John Kerry, US Secretary of stateSpeaking at a press conference in Washington, Kerry spoke against what he saw as a tendency within the United States to retreat from the world, even as he defended the Obama administration's diplomatic efforts from Syria to the Israeli-Palestinian conflict.

In comments tied to the budget that US President Barack Obama is expected to present next Tuesday, Kerry suggested that tighter spending, in part on the demand of congressional Republicans, may limit US clout around the world.

"There's a new isolationism," Kerry said during a nearly one-hour discussion with a small group of reporters. "We are beginning to behave like a poor nation."

He added that some Americans do not perceive the connection between US engagement abroad and the US economy, their own jobs and wider US interests.

Kerry made his case as Obama prepares to release a budget that will adhere to spending levels agreed to in a two-year bipartisan budget deal struck late last year, entailing some spending cuts the administration would have preferred to avoid.

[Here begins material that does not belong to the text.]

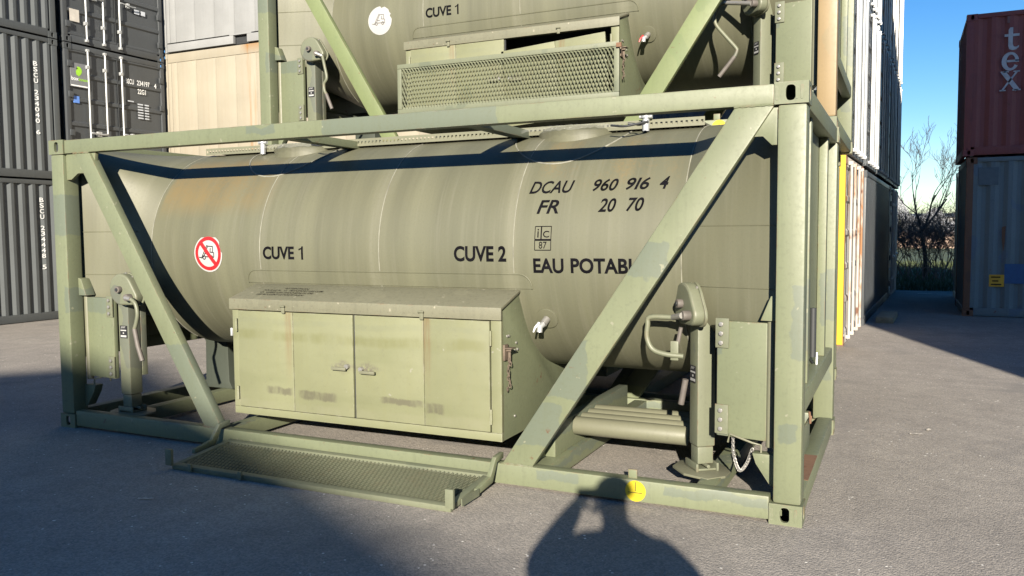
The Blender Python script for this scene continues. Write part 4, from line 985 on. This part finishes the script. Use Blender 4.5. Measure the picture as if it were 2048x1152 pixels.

The US State Department budget will decline slightly in the president's budget submission, Kerry said, saying this was a direct result of the bipartisan budget deal that cut funding further than Obama wanted.

"This is not a budget we want. It's not a budget that does what we need," he said, saying the budget deal entailed cuts demanded by the Republican-led House of Representatives. "It was the best the president could get. It's not what he wanted."

In speaking of what he called the "new isolationism", Kerry cited the limited support in the US Congress to back Obama's plan to launch an air strike against Syria last year because of its suspected use of chemical weapons against civilians.

Obama, in a decision criticized by some US allies in the Gulf and elsewhere, asked Congress to vote on a strike. With limited congressional backing, he ultimately abandoned a strike and pursued a deal to get Syria to give up its chemical weapons (See: Kerry doesn't rule out US military intervention in Syria).

"Look at our budget. Look at our efforts to get the president's military force decision on Syria backed up on (Capitol Hill). Look at the House of Representatives with respect to the military and the budget," Kerry said.  "All of those things diminish our ability to do things."

Kerry took particular aim at critics of his efforts to get the Syrian government and the opposition that has sought to oust Syrian President Bashar al-Assad for nearly a year to reach a peace agreement that would entail Assad's departure.

A second round of peace talks in Geneva broke up on Saturday, with chief mediator Lakhdar Brahimi lamenting a failure to achieve much beyond agreement on an agenda for a third round.

"These people who say that it's failed or that it's a waste of time ... where is their sense of history?" Kerry said.   "How many years did the Vietnam talks take? How many years did Dayton take in Bosnia-Herzegovina? These things don't happen in one month. I mean it's just asinine, frankly, to be making an argument that after three weeks it's failed."

Kerry blamed the lack of a diplomatic resolution on the marked shift in momentum on the ground to Assad's forces, backed by Iran and by the Lebanese militant group Hizbollah, as well as on what he called "the opposition's machinations".

"The dynamics on the ground shifted and with that shift, I believe, came an additional ingredient ... which was the infighting of the opposition began to divert from the focus on Assad," he said.